E’ «antipolitico» chiedere come mai non vengono neppure ipotizzati l’abolizione delle province o l’accorpamento dei piccoli comuni? Che tutte le amministrazioni pubbliche siano obbligate a fare bilanci trasparenti così da spazzare via tanti bilanci illeggibili?
Che anche il Quirinale metta in Internet il dettaglio delle proprie spese come Buckingham Palace?
Che venga rimossa quella specie di scala mobile dell’indennità parlamentare ipocritamente legata a quella dei magistrati?
Insomma: viva le istituzioni, viva il Parlamento, viva i partiti. Pero’ diversi: diversi.

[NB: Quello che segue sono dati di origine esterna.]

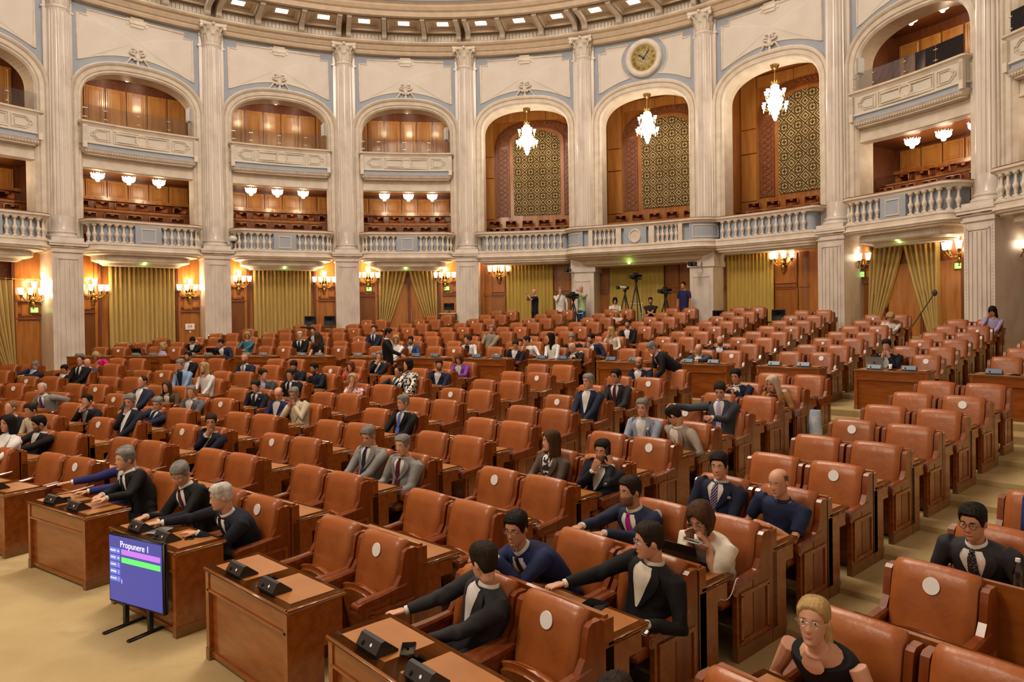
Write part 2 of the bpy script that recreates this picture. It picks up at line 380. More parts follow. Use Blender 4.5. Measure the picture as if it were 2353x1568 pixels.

E soprattutto: è antipolitico chiedere che certi politici italiani la smettano di essere così presuntuosi da pretendere di identificarsi automaticamente con la Democrazia?
Messaggi
1. La casta che promette ma non mantiene, 25 settembre 2007, 17:40
Secondo me ridurre il tema dei costi della politica alla sola questione del numero e degli stipendi dei parlamentari è sostanzialmente fuorviante e finalizzato a distogliere l’attenzione dal vero problema, che è quello della indissolubile simbiosi tra le oligarchie politiche ed economiche !!!! E’ lì che bisogna cercare la vera origine della sistematica rapina delle risorse prodotte da tantissimi, che vanno a finire nelle tasche di pochi !! E’ lì che occorre scavare e portare alla luce le vere radici del malaffare e l’abuso delle strutture dello Stato per favorire i processi di concentrazione di ricchezza, da un lato, e di potere dall’altro !!!! Con la formazione del Partito Democratico, non a caso auspicato e favorito dai maggiori potentati economici, si sta tentando, temo con successo, un’operazione politica che sancirà in maniera definitiva ed irreversibile la saldatura degli interessi delle due caste, definendo una volta per tutte regole chiare ed eliminando le lotte tra bande. Ognuno avrà il proprio ben definito territorio di caccia e precise zone di influenza, senza invasioni di campo ed inopportune interferenze. Avremo cioè un sorta di accordo di Yalta all’italiana tramite il quale verranno spartite le spoglie del paese ed anche quel poco di democrazia che ancora era rimasta, diventerà sempre più formale e ridotta ad un vuoto simulacro !!!!!!!!!
MaxVinella
2. La casta che promette ma non mantiene, 27 settembre 2007, 09:56
Il costo della politica non è solo il costo delle Camere ma è il costo complessivoche grava sui cittadini di una casta di politici di professione ed un sottobosco di politicanti, parenti, assistenti, amanti,consulenti che raggiungono la cifra di 500.000 persone che vivono di questo e sono pagate da noi. Cominciamo ad abolire le province, tutti i comuni sotto i 5000 abitanti si dovranno riunire ed avere un unico sindaco ed un unico consiglio. Oggi invece i comuni si separano per avere più sindaci, vicino Napoli per esempio il comune di Boscotrecase(abitanti 4000) si è separato in tre(Bosco, Trecase e Boscotrecase) oppure il comune di Pollenatrocchia si è separato in due(Pollena e Trocchia)con costi raddoppiati per i cittadini ma sarà così in tutta Italia. Poi ci vuole un controllo ferreo sulle spese con poteri molto vasti ai Comitati Regionali di Controllo(ora esautorati di qualsiasi reale funzione) ed abolire il controllo politico sulla Magistratura con solo una netta minoranza dei membri del CSM di nomina politica.Aproposito di costi della Camera sapete che un commesso della camera ha uno stipendio superiore ad un funzionario di banca ed è considerato lavoro usurante per cui ogni anno di servizio gli vale un anno e mezzo di contributi ai fini pensionistici?